Dataset extract:
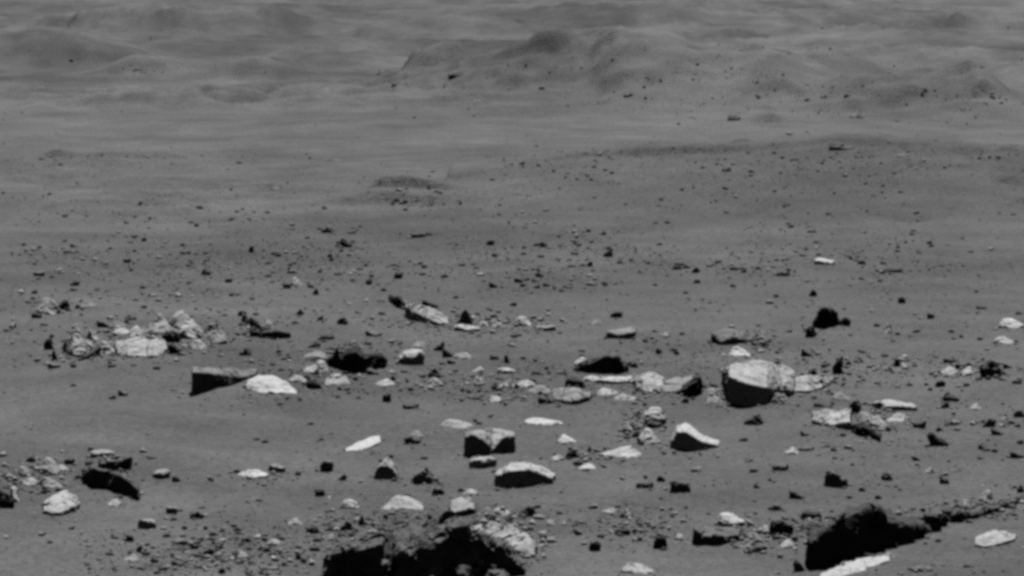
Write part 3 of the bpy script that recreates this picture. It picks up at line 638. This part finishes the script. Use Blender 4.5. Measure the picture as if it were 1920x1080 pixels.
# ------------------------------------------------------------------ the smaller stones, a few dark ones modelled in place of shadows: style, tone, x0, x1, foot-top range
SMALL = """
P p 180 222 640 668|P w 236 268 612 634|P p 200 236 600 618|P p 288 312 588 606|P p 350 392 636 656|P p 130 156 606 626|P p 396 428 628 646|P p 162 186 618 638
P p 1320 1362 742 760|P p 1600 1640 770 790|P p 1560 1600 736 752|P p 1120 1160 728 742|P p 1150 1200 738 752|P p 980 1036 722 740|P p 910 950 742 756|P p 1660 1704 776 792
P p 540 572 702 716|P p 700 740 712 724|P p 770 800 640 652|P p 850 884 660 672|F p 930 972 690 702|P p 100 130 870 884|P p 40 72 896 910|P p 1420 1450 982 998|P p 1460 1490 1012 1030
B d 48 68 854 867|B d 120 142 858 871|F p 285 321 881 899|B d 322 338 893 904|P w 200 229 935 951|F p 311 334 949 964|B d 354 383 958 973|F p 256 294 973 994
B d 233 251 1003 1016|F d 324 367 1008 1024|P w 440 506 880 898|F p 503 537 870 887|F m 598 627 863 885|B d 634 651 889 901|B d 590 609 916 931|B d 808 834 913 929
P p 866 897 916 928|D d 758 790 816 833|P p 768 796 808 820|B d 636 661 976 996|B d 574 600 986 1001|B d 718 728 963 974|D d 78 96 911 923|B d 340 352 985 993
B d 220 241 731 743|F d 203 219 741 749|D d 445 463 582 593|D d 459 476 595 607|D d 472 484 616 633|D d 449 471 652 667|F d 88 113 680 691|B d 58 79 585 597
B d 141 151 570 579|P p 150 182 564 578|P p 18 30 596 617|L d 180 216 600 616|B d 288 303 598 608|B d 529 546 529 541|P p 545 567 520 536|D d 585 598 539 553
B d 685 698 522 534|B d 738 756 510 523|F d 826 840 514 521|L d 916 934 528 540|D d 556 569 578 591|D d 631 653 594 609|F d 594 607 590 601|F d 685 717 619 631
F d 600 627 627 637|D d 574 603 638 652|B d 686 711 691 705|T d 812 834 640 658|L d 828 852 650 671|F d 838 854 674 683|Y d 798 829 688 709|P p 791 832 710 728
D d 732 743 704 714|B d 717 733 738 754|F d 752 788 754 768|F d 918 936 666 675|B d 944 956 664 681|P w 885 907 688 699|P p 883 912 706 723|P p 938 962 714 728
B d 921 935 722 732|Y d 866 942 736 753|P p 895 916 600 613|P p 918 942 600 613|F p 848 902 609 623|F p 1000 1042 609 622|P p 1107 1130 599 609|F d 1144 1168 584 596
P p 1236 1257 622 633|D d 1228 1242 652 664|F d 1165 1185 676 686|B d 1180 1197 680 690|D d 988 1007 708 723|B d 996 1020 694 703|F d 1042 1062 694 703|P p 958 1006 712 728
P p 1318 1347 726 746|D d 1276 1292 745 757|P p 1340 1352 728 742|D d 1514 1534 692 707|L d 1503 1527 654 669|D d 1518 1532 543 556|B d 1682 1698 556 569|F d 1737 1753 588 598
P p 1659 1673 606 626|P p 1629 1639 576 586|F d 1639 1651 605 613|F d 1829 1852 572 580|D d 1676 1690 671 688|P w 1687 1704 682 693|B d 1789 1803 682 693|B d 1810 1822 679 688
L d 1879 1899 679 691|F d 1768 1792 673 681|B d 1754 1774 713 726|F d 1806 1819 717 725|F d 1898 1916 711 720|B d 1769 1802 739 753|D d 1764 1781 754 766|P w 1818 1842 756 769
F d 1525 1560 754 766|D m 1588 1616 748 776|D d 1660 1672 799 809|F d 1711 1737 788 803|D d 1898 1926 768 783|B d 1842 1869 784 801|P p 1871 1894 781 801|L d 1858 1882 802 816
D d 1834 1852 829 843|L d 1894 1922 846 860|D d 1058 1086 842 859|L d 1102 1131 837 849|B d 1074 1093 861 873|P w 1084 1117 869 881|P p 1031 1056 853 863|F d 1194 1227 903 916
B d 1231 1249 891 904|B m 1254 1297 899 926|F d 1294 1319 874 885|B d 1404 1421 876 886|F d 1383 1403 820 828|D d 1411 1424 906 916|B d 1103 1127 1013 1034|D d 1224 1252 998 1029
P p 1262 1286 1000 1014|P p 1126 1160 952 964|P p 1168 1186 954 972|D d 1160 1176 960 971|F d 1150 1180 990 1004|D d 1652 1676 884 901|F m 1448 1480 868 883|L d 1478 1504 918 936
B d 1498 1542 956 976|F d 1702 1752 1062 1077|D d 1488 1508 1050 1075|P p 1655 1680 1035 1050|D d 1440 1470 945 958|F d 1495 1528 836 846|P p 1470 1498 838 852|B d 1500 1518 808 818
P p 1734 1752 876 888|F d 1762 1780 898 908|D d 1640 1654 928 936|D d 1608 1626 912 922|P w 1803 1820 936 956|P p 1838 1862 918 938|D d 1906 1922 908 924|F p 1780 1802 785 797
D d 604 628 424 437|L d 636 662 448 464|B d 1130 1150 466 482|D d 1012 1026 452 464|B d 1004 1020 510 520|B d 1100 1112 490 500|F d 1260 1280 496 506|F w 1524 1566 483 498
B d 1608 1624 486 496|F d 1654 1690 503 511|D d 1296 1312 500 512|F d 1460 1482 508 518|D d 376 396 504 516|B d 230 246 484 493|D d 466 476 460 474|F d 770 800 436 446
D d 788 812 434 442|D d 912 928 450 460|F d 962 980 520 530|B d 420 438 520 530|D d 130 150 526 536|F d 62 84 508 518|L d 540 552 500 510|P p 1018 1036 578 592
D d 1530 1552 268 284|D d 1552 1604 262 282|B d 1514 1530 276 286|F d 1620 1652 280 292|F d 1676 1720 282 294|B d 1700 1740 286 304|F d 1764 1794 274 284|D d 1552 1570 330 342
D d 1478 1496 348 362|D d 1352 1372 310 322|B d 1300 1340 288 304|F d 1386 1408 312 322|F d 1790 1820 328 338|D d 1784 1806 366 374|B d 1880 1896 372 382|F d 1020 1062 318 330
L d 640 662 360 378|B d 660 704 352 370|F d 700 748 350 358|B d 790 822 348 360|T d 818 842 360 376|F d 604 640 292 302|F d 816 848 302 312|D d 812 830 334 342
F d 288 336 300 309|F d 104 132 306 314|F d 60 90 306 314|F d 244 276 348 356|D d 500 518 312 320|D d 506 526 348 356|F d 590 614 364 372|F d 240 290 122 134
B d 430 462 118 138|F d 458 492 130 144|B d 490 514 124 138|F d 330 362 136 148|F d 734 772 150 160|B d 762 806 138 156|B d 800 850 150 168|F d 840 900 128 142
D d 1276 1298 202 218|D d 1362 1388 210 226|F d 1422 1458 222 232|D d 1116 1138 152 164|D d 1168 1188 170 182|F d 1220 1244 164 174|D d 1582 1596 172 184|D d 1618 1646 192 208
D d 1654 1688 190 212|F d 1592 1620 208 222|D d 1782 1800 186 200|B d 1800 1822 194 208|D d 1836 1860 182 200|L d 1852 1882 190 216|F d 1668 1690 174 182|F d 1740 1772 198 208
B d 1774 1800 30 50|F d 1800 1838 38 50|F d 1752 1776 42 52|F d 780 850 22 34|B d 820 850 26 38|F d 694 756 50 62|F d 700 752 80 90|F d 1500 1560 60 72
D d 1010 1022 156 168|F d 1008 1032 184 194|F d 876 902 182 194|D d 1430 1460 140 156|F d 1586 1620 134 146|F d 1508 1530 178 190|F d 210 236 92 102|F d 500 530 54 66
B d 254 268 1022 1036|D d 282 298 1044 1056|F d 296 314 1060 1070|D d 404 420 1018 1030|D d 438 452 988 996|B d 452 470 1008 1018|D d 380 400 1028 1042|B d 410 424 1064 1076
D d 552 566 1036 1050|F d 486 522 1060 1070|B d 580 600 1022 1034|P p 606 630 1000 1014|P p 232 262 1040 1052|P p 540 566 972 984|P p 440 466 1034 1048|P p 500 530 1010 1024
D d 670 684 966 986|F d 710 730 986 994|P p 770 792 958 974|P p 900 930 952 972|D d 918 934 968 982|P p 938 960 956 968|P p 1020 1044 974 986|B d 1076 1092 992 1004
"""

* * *

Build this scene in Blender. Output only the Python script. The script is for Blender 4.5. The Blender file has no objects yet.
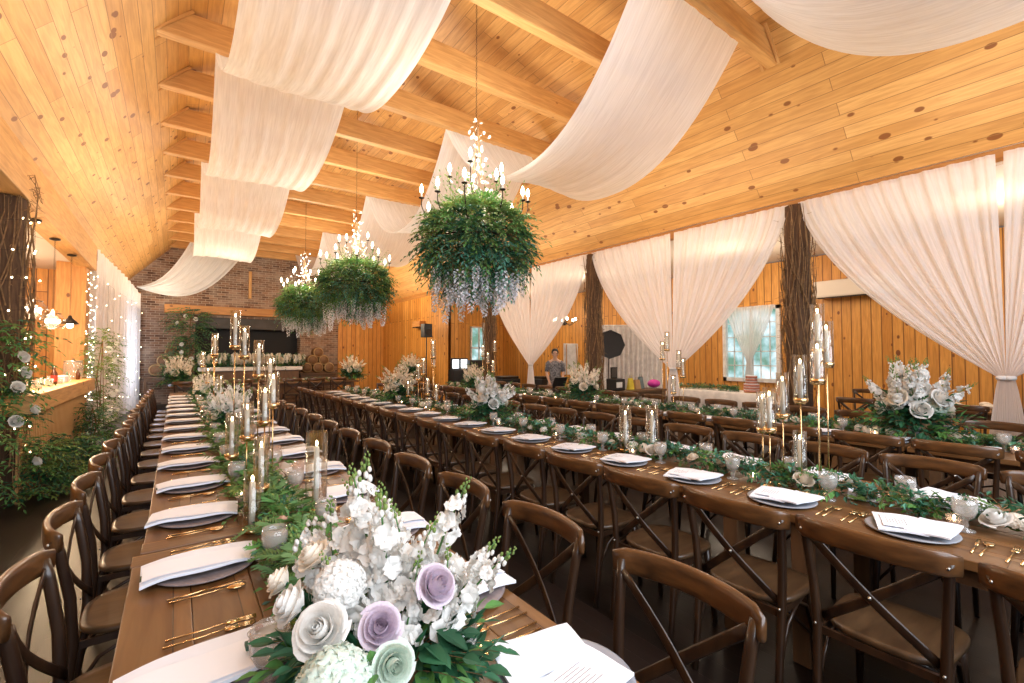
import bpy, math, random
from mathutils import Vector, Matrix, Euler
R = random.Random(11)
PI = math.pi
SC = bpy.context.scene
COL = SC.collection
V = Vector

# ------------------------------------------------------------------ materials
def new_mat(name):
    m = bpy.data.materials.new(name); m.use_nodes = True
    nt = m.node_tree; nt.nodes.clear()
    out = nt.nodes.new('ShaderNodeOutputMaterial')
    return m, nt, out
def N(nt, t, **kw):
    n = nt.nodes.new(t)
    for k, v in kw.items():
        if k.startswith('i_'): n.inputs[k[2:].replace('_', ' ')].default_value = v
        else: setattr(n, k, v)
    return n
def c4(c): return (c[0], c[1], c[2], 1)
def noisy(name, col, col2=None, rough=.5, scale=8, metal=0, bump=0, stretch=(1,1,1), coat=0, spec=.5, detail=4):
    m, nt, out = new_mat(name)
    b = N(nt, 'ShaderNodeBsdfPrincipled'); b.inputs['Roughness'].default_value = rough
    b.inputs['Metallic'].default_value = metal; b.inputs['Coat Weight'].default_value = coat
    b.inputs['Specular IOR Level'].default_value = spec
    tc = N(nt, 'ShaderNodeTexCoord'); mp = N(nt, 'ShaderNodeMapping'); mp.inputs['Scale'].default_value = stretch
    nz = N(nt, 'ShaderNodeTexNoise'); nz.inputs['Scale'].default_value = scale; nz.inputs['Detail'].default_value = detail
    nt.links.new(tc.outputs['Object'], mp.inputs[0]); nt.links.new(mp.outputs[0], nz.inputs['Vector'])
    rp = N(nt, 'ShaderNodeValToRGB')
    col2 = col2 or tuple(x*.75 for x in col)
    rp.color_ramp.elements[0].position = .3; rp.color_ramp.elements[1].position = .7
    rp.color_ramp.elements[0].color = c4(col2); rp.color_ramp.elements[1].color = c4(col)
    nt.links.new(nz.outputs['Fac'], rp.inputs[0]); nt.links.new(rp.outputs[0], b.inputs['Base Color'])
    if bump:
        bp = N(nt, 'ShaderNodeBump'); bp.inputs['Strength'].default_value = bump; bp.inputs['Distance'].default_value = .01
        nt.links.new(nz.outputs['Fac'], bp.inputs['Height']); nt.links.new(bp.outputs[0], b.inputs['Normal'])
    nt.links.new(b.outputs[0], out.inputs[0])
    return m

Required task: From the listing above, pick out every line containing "script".

Worked answer:
Write part 3 of the bpy script that recreates this picture. It picks up at line 638. This part finishes the script. Use Blender 4.5. Measure the picture as if it were 1920x1080 pixels.
Build this scene in Blender. Output only the Python script. The script is for Blender 4.5. The Blender file has no objects yet.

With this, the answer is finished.